Friday, September 30, 2005

NOBODY WENT TO VIETNAM WHO DIDN'T WANT TOO

THE SIXTIES

I watched this program about the Sixties the other night on public TV. It had been on before but I saw it totally through for the first time. Very interesting. I was in Vietnam during the pivotal time, according to the show. And, like all documentaries, it tells the story from a particular perspective. The perspective being that the entire country was into the summer of love, San Francico and Berkeley being the place to be--the student movement, the black panthers, etc.. And, of course for the discerning person that was not true. The events that they think were turning points, I don't see at all and was mostly in their imagination. Someone said that "a person's perception is their reality" and so true. The documentarian of the program, The Sixties, has a perception and for him and the writers, it is their reality. But, for many of us, so entirely different.

One of those interviewed on the draft said something like, "anybody with intelligence, sophistication and didn't want to go to Vietnam, could get out of it. Relatively true and was one of the things wrong with the draft.

And, some of the facts in the program were wrong. An event in 67, before I went to Vietnam, I was with the 503d Military Police Battalion. We went to Washington for the March on the Pentagon. The 503d was shown in lots of pictures and the documentary called them the 82d Airborne. Not. The 82d was not even there. Now, does that make any difference? No. But, I think what it means is simply that TV, movies, etc. have a story to tell and sometimes the facts, even very relevant ones, get lost in the process.
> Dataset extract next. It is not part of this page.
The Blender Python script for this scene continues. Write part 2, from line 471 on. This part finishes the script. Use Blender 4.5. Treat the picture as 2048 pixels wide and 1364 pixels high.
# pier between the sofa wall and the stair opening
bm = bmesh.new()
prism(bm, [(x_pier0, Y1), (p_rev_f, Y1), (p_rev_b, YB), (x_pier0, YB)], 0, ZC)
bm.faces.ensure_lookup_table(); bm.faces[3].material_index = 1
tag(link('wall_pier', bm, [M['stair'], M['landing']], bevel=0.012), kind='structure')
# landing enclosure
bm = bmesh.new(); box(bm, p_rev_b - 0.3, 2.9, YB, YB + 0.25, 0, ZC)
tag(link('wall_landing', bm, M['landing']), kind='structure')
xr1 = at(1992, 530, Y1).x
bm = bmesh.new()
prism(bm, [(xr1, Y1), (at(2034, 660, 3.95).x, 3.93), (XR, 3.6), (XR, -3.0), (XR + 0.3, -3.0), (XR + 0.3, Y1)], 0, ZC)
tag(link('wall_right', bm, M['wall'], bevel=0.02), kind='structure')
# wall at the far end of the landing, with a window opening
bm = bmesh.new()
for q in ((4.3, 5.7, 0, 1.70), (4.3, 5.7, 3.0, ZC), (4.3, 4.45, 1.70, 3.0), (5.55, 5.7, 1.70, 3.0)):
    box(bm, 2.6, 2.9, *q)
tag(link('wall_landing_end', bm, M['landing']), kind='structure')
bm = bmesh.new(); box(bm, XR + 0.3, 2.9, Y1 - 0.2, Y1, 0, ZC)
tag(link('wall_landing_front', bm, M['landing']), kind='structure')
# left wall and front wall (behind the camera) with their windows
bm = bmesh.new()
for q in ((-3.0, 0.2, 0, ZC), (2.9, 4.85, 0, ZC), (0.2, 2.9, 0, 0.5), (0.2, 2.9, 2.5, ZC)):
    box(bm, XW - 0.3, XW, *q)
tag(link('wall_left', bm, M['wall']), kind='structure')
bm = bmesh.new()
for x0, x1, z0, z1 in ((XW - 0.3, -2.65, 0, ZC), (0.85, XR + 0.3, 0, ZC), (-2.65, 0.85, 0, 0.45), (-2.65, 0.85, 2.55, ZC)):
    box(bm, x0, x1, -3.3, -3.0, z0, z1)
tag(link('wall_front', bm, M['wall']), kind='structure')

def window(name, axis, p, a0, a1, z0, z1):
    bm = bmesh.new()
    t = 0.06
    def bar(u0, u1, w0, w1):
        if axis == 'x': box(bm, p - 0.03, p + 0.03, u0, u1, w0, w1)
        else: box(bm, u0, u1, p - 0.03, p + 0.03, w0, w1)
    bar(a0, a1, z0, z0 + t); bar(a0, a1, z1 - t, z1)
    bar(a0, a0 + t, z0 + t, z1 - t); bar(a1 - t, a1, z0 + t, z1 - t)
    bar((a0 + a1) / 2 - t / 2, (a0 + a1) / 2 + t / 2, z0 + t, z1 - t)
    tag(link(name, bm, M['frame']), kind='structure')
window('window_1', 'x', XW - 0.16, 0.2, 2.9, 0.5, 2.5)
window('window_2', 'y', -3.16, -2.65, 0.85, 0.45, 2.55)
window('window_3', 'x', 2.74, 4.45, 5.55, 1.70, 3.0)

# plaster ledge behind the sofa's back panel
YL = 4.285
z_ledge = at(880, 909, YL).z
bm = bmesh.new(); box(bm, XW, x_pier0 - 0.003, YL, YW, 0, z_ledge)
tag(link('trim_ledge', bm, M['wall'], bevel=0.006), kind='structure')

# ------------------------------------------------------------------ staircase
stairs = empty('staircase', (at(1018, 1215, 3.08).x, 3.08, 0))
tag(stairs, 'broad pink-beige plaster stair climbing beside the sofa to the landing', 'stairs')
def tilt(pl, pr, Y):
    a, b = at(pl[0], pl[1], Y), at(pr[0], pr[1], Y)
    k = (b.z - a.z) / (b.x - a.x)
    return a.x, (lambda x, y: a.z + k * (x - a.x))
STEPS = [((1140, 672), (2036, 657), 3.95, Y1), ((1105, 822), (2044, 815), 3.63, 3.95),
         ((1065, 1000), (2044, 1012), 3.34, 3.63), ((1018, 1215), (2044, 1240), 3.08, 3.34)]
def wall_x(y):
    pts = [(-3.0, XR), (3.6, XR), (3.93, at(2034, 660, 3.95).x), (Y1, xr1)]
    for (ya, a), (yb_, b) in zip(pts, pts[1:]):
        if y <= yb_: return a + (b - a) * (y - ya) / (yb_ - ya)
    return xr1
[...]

The facts are that Vietnam was a sorry war. The draft was incredibly inequitable and consequently there was no sense of shared sacrifice. The Sixties were an important time in reflection but the perception of the TV documentary did not fit the rest of the country. But, surely cannot be minimized either in terms of the events and the significance even if not universal. As far as the "draft" is concern, what we are shown that we do not want a draft in the Sixties context. The draft to be successful must be only one avenue for an AllServe approach to service. For that fact alone, thanks for the good documentary.